● Supplied data

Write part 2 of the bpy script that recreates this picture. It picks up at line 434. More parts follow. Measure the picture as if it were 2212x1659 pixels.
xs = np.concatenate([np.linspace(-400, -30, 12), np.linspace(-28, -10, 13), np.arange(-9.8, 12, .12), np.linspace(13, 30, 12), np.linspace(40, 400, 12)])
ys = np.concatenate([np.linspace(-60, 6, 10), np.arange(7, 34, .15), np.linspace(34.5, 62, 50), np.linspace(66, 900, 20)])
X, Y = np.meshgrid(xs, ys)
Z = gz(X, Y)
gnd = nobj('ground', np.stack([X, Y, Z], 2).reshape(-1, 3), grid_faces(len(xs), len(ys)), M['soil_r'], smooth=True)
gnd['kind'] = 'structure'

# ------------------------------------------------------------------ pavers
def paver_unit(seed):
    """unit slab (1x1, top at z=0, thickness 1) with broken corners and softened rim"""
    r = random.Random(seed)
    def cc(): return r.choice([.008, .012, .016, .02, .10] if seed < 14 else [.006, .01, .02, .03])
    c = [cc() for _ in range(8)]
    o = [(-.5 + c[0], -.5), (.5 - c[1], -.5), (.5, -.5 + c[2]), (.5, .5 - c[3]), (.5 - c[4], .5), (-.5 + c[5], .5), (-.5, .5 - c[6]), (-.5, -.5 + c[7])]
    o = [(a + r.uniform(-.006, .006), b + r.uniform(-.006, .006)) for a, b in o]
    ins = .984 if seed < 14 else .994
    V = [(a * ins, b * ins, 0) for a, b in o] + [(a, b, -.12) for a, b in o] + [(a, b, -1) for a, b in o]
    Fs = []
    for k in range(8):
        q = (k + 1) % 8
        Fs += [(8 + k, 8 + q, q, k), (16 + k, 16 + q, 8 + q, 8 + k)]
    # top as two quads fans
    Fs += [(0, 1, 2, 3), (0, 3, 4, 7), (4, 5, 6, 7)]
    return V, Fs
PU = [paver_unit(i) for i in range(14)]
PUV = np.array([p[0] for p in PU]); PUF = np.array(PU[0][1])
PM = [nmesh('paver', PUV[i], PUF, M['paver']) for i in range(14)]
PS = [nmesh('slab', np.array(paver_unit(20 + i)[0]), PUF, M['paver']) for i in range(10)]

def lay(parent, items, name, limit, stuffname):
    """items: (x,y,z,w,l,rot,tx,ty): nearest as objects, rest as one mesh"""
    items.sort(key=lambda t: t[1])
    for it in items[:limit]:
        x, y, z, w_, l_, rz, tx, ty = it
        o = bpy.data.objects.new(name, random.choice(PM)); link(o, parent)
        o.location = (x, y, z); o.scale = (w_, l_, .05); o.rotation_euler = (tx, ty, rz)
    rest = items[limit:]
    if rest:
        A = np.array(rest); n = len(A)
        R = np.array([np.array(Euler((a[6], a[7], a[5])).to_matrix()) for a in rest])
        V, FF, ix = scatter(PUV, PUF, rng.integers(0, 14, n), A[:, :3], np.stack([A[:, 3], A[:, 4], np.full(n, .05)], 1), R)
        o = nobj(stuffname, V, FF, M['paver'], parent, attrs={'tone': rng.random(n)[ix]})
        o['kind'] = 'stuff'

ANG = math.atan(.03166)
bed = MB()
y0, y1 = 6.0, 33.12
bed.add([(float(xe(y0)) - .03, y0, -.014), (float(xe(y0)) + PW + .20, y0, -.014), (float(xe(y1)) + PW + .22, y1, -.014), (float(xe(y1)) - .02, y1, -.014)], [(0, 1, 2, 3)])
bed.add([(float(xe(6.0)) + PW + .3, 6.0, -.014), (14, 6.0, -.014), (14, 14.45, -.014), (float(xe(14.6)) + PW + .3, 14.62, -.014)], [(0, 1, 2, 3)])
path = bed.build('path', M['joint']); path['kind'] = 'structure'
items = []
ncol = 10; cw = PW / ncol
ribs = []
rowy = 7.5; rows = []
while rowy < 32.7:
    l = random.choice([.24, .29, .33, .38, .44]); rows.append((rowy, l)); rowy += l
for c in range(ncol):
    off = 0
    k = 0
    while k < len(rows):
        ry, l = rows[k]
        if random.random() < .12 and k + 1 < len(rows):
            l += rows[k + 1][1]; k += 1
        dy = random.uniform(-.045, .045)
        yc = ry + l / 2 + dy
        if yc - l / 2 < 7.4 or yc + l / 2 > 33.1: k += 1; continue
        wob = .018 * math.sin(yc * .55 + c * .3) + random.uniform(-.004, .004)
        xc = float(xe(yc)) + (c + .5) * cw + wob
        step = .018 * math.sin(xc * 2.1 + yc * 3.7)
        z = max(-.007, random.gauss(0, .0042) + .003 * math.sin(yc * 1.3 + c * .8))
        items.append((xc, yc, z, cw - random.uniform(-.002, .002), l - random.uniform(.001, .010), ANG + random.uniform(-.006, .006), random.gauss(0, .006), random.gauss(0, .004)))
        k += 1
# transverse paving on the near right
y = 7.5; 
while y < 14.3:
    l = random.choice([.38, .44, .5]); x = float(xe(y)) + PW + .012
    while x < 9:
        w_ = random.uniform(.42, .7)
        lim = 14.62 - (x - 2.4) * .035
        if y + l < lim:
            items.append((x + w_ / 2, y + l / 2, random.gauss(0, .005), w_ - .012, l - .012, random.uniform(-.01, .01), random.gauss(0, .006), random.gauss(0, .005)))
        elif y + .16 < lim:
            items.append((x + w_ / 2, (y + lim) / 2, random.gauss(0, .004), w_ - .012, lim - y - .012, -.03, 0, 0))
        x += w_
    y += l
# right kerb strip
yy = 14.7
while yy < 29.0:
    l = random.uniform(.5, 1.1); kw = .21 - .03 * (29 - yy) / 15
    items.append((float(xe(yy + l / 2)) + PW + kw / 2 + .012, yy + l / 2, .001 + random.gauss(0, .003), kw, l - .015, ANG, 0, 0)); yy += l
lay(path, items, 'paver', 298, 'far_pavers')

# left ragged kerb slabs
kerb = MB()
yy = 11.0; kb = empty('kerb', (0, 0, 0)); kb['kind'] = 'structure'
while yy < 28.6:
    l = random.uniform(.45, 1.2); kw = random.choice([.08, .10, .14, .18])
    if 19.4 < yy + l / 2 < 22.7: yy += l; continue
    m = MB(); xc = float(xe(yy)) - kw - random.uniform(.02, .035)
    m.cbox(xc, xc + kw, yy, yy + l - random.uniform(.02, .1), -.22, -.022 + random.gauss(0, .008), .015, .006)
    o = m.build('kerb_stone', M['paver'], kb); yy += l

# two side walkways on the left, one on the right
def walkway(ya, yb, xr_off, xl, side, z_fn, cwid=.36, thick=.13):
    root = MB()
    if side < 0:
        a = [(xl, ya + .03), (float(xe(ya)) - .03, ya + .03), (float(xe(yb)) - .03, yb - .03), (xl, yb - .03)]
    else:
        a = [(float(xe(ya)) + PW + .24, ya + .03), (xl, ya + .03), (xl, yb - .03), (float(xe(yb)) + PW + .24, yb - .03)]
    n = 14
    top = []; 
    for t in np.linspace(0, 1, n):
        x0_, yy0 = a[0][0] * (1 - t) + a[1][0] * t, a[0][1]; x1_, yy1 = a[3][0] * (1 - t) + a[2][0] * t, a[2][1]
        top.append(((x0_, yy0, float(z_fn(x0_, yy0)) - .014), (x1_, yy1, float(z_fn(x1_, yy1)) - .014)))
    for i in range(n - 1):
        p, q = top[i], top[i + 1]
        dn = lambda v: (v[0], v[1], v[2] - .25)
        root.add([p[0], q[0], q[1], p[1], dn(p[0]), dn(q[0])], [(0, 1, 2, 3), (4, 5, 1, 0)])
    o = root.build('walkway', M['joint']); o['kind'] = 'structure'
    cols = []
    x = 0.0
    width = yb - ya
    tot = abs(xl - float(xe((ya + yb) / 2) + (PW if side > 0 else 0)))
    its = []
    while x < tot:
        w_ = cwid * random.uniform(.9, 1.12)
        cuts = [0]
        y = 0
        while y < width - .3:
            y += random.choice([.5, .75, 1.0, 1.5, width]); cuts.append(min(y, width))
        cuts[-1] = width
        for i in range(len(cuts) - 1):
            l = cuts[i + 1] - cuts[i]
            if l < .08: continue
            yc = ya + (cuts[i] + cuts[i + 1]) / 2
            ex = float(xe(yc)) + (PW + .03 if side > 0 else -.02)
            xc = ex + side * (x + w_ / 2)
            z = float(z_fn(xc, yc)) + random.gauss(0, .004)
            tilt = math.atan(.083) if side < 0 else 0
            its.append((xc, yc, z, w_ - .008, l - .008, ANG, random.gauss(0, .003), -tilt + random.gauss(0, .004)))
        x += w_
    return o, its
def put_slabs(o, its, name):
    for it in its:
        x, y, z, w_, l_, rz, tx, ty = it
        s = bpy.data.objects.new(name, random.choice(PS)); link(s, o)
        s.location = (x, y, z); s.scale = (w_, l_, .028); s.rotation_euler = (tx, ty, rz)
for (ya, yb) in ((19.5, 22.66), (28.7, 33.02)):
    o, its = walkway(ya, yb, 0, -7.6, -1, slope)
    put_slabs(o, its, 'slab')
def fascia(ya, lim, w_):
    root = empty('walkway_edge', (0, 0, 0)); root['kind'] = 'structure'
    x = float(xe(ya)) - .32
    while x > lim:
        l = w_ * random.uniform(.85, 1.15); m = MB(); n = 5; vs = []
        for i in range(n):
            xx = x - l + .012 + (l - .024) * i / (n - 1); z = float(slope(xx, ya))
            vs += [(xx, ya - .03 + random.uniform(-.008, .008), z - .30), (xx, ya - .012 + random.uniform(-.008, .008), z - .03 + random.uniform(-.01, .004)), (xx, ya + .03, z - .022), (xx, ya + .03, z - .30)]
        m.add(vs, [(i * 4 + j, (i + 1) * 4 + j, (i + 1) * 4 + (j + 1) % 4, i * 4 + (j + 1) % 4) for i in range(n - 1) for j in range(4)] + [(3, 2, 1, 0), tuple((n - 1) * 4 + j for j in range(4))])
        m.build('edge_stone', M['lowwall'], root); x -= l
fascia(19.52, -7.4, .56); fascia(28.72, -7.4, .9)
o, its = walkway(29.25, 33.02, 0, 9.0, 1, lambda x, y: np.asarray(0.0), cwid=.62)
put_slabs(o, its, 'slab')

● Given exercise
From the opening line of the data above, please print each line as written up to and including the line that contains "gnd['kind'] = 'structure'", and nothing more.

● Right answer
Write part 2 of the bpy script that recreates this picture. It picks up at line 434. More parts follow. Measure the picture as if it were 2212x1659 pixels.
xs = np.concatenate([np.linspace(-400, -30, 12), np.linspace(-28, -10, 13), np.arange(-9.8, 12, .12), np.linspace(13, 30, 12), np.linspace(40, 400, 12)])
ys = np.concatenate([np.linspace(-60, 6, 10), np.arange(7, 34, .15), np.linspace(34.5, 62, 50), np.linspace(66, 900, 20)])
X, Y = np.meshgrid(xs, ys)
Z = gz(X, Y)
gnd = nobj('ground', np.stack([X, Y, Z], 2).reshape(-1, 3), grid_faces(len(xs), len(ys)), M['soil_r'], smooth=True)
gnd['kind'] = 'structure'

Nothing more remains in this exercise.